Juvenile delinquency : Lack of parental monitoring blamed

Absence of parental care and monitoring and poverty are driving children into criminal activities, steering up the rate of juvenile delinquency in the country.

“I left home in Dinajpur at the age of 10. I had a fight with my mother. I was outraged and so I ran away and took shelter at the Parbotipur railway station. I lived there for five months surrounded by drug peddlers, thieves and hijackers. Leaving Parbotipur I went to Daulatdia, however, the scenario was no different there. Eventually I could not help myself but to get involved with illegal activities. Two years later, I came to Dhaka with my master,” said a boy aged around 14, who works as a drug peddler at capital’s Chandrima Uddyan.

A sex worker of around the same age at capital’s Suhrawardi Park said: “As I was the eldest daughter in the family my mother used to insist me to go outside and get money somehow. She was highly annoyed with me. So I used to go out often in search of work and eventually got involved in sex trade.”

Currently she is living with her parents.

She said: “Those who supply clients to us are of the same age as ours. These pimps are also involved in the drug selling.”

“However, they are just the frontiers. The ultimate carriers of the unscrupulous business run the deal from behind the curtains. The peddlers get commission of only Tk10 for selling each unit,” she claimed.

Talking with 25 drug peddlers and 10 pickpockets, all aged under 18, it was found that 82% of them considered their activities to be “crimes,” while the rest did not.

Eighty percent of the children, who were engaged in pick pocketing, said they did the job individually, not in groups. Most of them carried the acts during night. Some of them also expressed the desire to become terrorists one day.

On the basis of studies conducted over children engaged in crimes and years of experiences of working in the field, experts say they were introduced to criminal activities by none other than their parents. This was not the case with the lower income group only.

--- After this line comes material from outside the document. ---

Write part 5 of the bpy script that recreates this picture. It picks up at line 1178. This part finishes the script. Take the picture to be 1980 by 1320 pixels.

Parents belonging to the upper strata of the society were also responsible for their children’s addiction to drugs. They observed that most of the teenagers fell prone to drug addiction because their parents provided them with excessive pocket money. The parents of this group rarely bothered to spend quality time with their children, as they were too busy with work.

Nayeem Wahra, a children’s rights specialist said choked by poverty many parents forcefully engaged their children in work outside home to get an addition in the family income.

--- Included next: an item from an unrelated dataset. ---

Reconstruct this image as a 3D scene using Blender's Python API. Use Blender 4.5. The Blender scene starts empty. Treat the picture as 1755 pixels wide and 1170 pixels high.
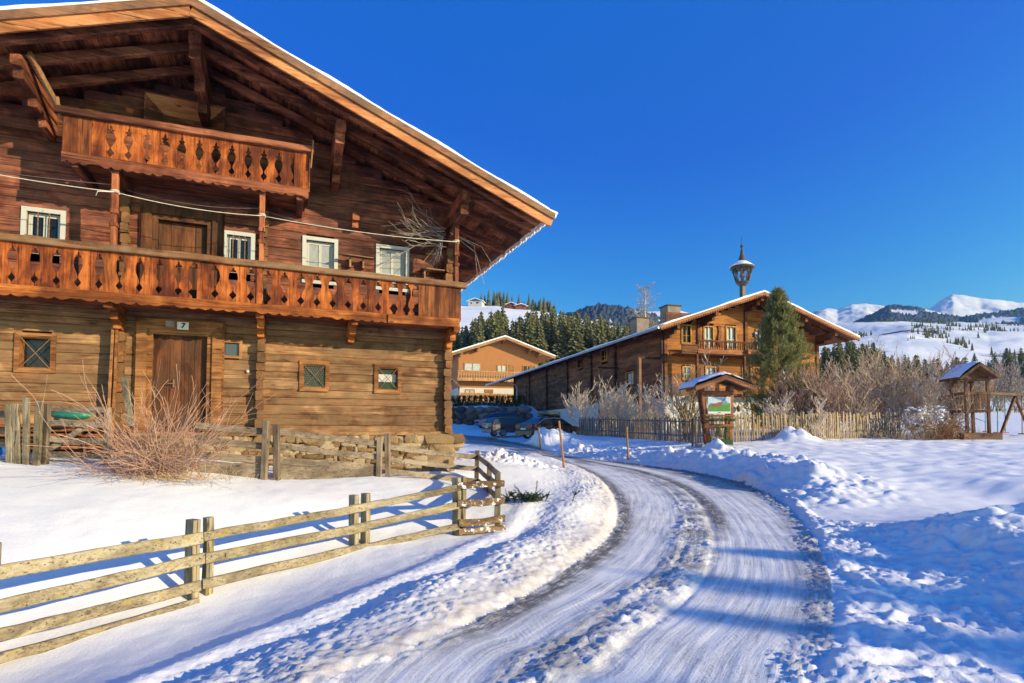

This often leaves the child with no other option but to avail means of earning which are not based on any ethical ground. This is how they fall prey to criminality and the rate of juvenile delinquency rises up, he opined.

 “We cannot solely blame the parents for this. First we have to ensure that the families become self-reliant in terms of income,” he added,

Most of the time, the adolescents engage in violence out of sheer curiosity and due to lack of foresight. They also get involved to test their physical strength, endurance and to meet the desire for adventure.

Wahida Banu, executive director of Aparajeyo Bangladesh, a non-government organisation, told: “If one goes by record, you will find 75% of the children in the country have been brought up in grave financial crisis.”

Taking advantage of their poor economic conditions, some unscrupulous gangsters engage them in criminal activities.

She added: “Poverty brings them to the roads. We are trying our best to bring them to the path of correction but after being released from shelter homes like rehabilitation centers and juvenile correctional centers, they take the same path again as we are not providing them with any alternative way of income.”

Noted psychologist Dr Mehtab Khanam observes that children by nature are creatures who need nurturing to turn into adults through learning and gathering experiences in life.

The manner in which children grow up and the kind of things they observe in their surroundings influence the foundation of their principles that they eventually form about life.

She added that absence of strong parental control and lack of opportunity to get proper education are compelling the juveniles to engage in criminal activities.